As a registered investment company, it is of critical importance that the Fund’s public communications, reports, and SEC filings contain full, fair, accurate, timely, and understandable disclosure. Accordingly, each Covered Officer is expected to consider it central to his or her duties and responsibilities to the Fund to promote full, fair, accurate, timely, and understandable disclosure in the Fund’s public communications and reports, and in the documents that the Fund files with, or submits to, the SEC. In this regard, the Fund has adopted Disclosure Controls and Procedures that, “under the supervision and oversight” of the Covered Officers, are designed to ensure that all information the Fund is required to disclose in its annual and semi-annual reports filed with the SEC is recorded, processed, summarized and reported within the time periods specified by the SEC under its rules and regulations.

 

In addition to adhering to the specific requirements set forth in the Fund’s Disclosure Controls and Procedures and all applicable governmental laws, rules and regulations, each Covered Officer shall exercise a high standard of care in complying with the Fund’s Internal Controls, and in preparing and providing all necessary information to make the Fund’s public reports, communications, and SEC filings and submissions complete, fair, and understandable.

 

Accordingly, each Covered Officer must not knowingly misrepresent or cause others to misrepresent facts about the Fund.
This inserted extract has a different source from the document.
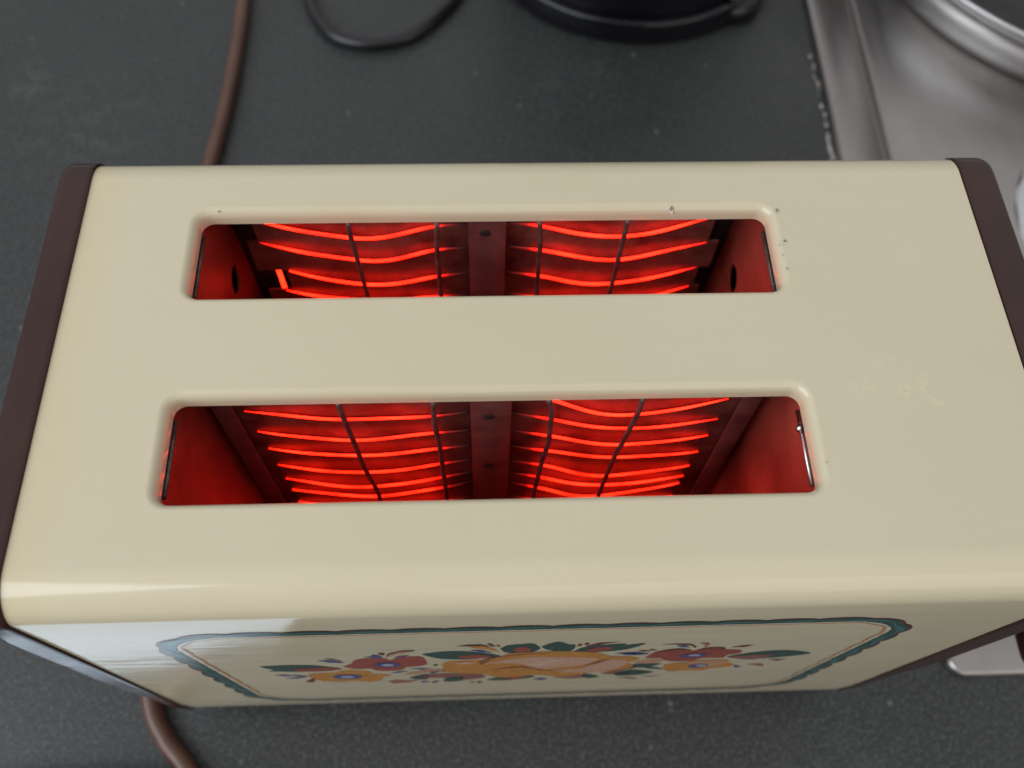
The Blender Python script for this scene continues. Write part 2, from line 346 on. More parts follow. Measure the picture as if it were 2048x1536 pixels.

In addition, each Covered Officer must seek to ensure that all of the Fund’s books, records, accounts and financial information, as well as reports produced from those materials:

 

1.Are supported by accurate documentation maintained in reasonable detail;
2.Are recorded in the proper account and in the proper accounting period;
3.Do not contain any false or intentionally misleading entries;
4.Fairly and accurately reflect the transactions or occurrences to which they relate; and
5.Conform to the Fund’s Internal Controls, Disclosure Controls and Procedures, and to all applicable laws, rules and regulations.